20 En zij brachten hem op paarden; en hij werd te Jeruzalem begraven, bij zijn vaderen, in de stad Davids.
They brought him back on horses, and he was buried with his ancestors in the city of David.
21 En het ganse volk van Juda nam Azaria (die nu zestien jaren oud was), en maakten hem koning in plaats van zijn vader Amazia.
All the people of Judah took Azariah, who was sixteen years old, and made him king in place of his father Amaziah.
22 Die bouwde Elath, en bracht haar weder aan Juda, nadat de koning met zijn vaderen ontslapen was.
It was Azariah who rebuilt Elath and restored it to Judah, after King Amaziah slept with his ancestors.
23 In het vijftiende jaar van Amazia, den zoon van Joas, den koning van Juda, werd te Samaria koning, Jerobeam, de zoon van Joas, koning van Israel, en regeerde een en veertig jaren.
In the fifteenth year of Amaziah son of Joash king of Judah, Jeroboam son of Jehoash king of Israel began to reign in Samaria; he reigned forty-one years.
24 En hij deed dat kwaad was in de ogen des HEEREN; hij week niet van alle zonden van Jerobeam, den zoon van Nebat, die Israel zondigen deed.
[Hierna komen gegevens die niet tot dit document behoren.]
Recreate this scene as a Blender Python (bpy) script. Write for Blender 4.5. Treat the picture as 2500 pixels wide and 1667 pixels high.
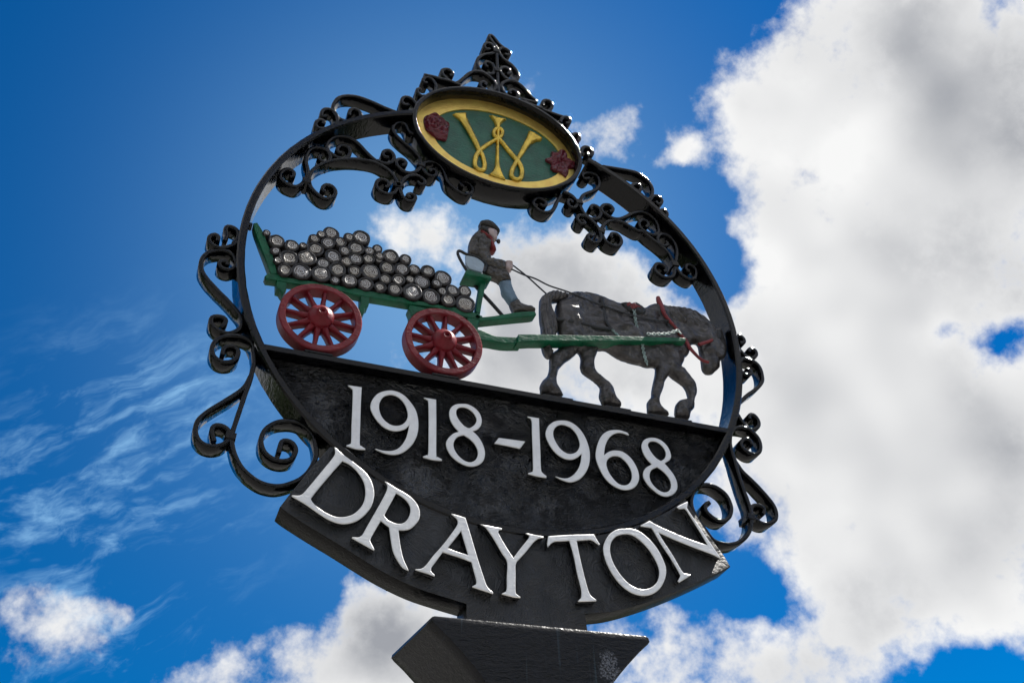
import bpy, bmesh, math, random
import numpy as np
from mathutils import Vector, Matrix, noise as mnoise
from mathutils.geometry import delaunay_2d_cdt

scene = bpy.context.scene
for o in list(bpy.data.objects):
    bpy.data.objects.remove(o)
random.seed(7)

# ------------------------------------------------------------------ camera
CAM_POS=(-0.5776,-1.4499,-1.3217)
CAM_ROT=[[0.937594, -0.183521, -0.29536], [-0.345651, -0.584659, -0.733961], [-0.037987, 0.790249, -0.611607]]
LENS=37.622
ZC = 2.92                       # height of the ring's centre above the ground
camd = bpy.data.cameras.new('camera')
camera = bpy.data.objects.new('camera', camd)
scene.collection.objects.link(camera)
M = Matrix(CAM_ROT).to_4x4()
M.translation = Vector((CAM_POS[0], CAM_POS[1], CAM_POS[2] + ZC))
camera.matrix_world = M
camd.sensor_width = 36.0
camd.lens = LENS
camd.clip_start = 0.05
camd.clip_end = 5000
scene.camera = camera

# ------------------------------------------------------------------ sun, sky, exposure
SUN_ELEV, SUN_AZ = math.radians(60), math.radians(91.2)      # azimuth clockwise from +Y
sund = bpy.data.lights.new('sun', 'SUN')
sund.energy = 5.0
sund.angle = math.radians(0.6)
sund.color = (1.0, 0.955, 0.89)
sun = bpy.data.objects.new('sun', sund)
scene.collection.objects.link(sun)
sdir = Vector((math.sin(SUN_AZ) * math.cos(SUN_ELEV), math.cos(SUN_AZ) * math.cos(SUN_ELEV), math.sin(SUN_ELEV)))
sun.rotation_euler = sdir.to_track_quat('Z', 'Y').to_euler()
sun.location = (4, 3, 9)

scene.view_settings.view_transform = 'Standard'
scene.view_settings.look = 'None'
scene.view_settings.exposure = 0.78
scene.view_settings.gamma = 1.0
scene.view_settings.use_curve_mapping = False

CLOUDS=[(0.5477,0.4636,0.6965,142.1,1),(0.6032,0.3949,0.6929,174.1,1),(0.6316,0.5104,0.5836,85.3,1),(0.5389,0.5878,0.6035,295.3,1),(0.5602,0.6228,0.5462,174.1,1),(0.6303,0.6089,0.4816,94.5,1.1),(0.6014,0.6729,0.4308,258.1,0.9),(0.5444,0.6642,0.5123,295.3,0.9),(0.6822,0.6211,0.3858,218.4,0.9),(0.4793,0.5475,0.6859,749.1,0.9),(0.4554,0.5007,0.7361,1128.2,0.8),(0.4659,0.43,0.7733,1365.2,0.7),(0.5429,0.3778,0.75,282.1,0.8),(0.4841,0.4723,0.7366,807.8,0.8),(0.1882,0.6978,0.6912,1238.3,0.85),(0.2631,0.6952,0.6689,501.4,0.9),(0.329,0.6645,0.671,606.7,0.85),(0.3765,0.6764,0.633,472.4,0.85),(0.3413,0.7151,0.61,341.3,0.95),(0.4237,0.6901,0.5867,533.3,0.8),(0.2893,0.7403,0.6069,807.8,0.6),(0.2659,0.7677,0.583,807.8,0.55),(0.45,0.6639,0.5973,1685.4,0.5),(0.3224,0.7567,0.5687,421.4,0.85),(0.1824,0.7807,0.5976,3792.2,0.3),(0.1857,0.9145,0.3594,606.7,0.9),(0.2326,0.8969,0.3762,606.7,0.9),(0.2076,0.8917,0.4021,2427.0,0.55),(0.2838,0.889,0.3594,341.3,0.9),(0.4196,0.8349,0.3561,807.8,0.7),(0.1449,0.9248,0.3519,1365.2,0.85),(0.0962,0.9306,0.3531,3792.2,0.85),(0.0537,0.9379,0.3427,2786.1,0.8),(0.4966,0.8003,0.3359,472.4,0.9),(0.544,0.7688,0.3361,606.7,0.9),(0.4792,0.7945,0.373,2786.1,0.45),(0.4522,0.7996,0.3953,6741.6,0.4),(0.5881,0.7287,0.3509,606.7,0.75),(0.3477,0.5695,0.7449,3333.0,0.95),(0.3996,0.5571,0.728,6451.7,0.8),(0.3179,0.5794,0.7505,8532.4,0.62),(0.3791,0.5805,0.7206,13331.8,0.55),(-0.0722,0.9225,0.3792,1889.5,0.95),(-0.0353,0.9273,0.3727,2427.0,0.75),(-0.0008,0.918,0.3966,8532.4,0.8),(-0.0715,0.9394,0.3352,2786.1,0.5),(0.2573,0.569,0.7811,10533.8,0.45),(-0.1225,0.621,0.7742,23701.1,0.5),(-0.1091,0.6625,0.741,47238.1,0.5),(0.3858,0.5994,0.7013,20195.0,0.4),(0.624,0.5432,0.5618,3134.0,-1.1),(0.6631,0.5241,0.5345,4058.2,-1.1),(0.453,0.6153,0.6451,1889.5,-1.3),(0.5269,0.7573,0.3859,1685.4,-1.1),(0.4949,0.7664,0.4095,2427.0,-0.7),(0.6735,0.6741,0.3032,1512.7,-1.1),(0.4159,0.6078,0.6764,1128.2,-0.8),(0.5486,0.4417,0.7099,2786.1,-0.7),(0.5232,0.5064,0.6855,3792.2,-0.3)]
WISPS=[(-0.0456,0.8499,0.525,472.4,0.9),(0.0191,0.8371,0.5468,606.7,0.7),(-0.0829,0.8869,0.4545,606.7,0.9),(0.0097,0.879,0.4767,341.3,0.8),(0.0148,0.929,0.3697,533.3,0.8),(-0.0455,0.9373,0.3455,533.3,0.8)]

world = bpy.data.worlds.new('World')
scene.world = world
world.use_nodes = True
wt = world.node_tree
wt.nodes.clear()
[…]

He did what was evil in the sight of Yahweh. He did not depart from any of the sins of Jeroboam son of Nebat, who had caused Israel to sin.
25 Hij bracht ook weder de landpale van Israel van den ingang van Hamath, tot aan de zee van het vlakke veld; naar het woord des HEEREN, des Gods van Israel, dat Hij gesproken had door den dienst van Zijn knecht Jona, den zoon van Amitthai, den profeet, die van Gath-hefer was.
He restored the border of Israel from Lebo Hamath to the Sea of the Arabah, following the commands of the word of Yahweh, the God of Israel, which he had spoken through his servant Jonah son of Amittai, the prophet, who was from Gath Hepher.
26 Want de HEERE zag, dat de ellende van Israel zeer bitter was, en dat er geen opgeslotenen noch verlatenen waren, en dat Israel geen helper had.
For Yahweh saw the suffering of Israel, that it was very bitter for everyone, both slave and free, and that there was no rescuer for Israel.
27 En de HEERE had niet gesproken, dat Hij den naam van Israel van onder den hemel verdelgen zou; maar Hij verloste hen door de hand van Jerobeam, den zoon van Joas.
So Yahweh said that he would not blot out the name of Israel under heaven; instead, he saved them by the hand of Jeroboam son of Jehoash.
28 Het overige nu der geschiedenissen van Jerobeam, en al wat hij gedaan heeft, en zijn macht, hoe hij gekrijgd heeft, en hoe hij Damaskus en Hamath, tot Juda behorende, aan Israel wedergebracht heeft, zijn die niet geschreven in het boek der kronieken der koningen van Israel?
As for the other matters concerning Jeroboam, all that he did, his power, how he waged war and recovered Damascus and Hamath, which had belonged to Judah, for Israel, are they not written in the book of the events of the kings of Israel?
29 En Jerobeam ontsliep met zijn vaderen, met de koningen van Israel; en zijn zoon Zacharia werd koning in zijn plaats.
Jeroboam slept with his ancestors, with the kings of Israel, and Zechariah his son became king in his place.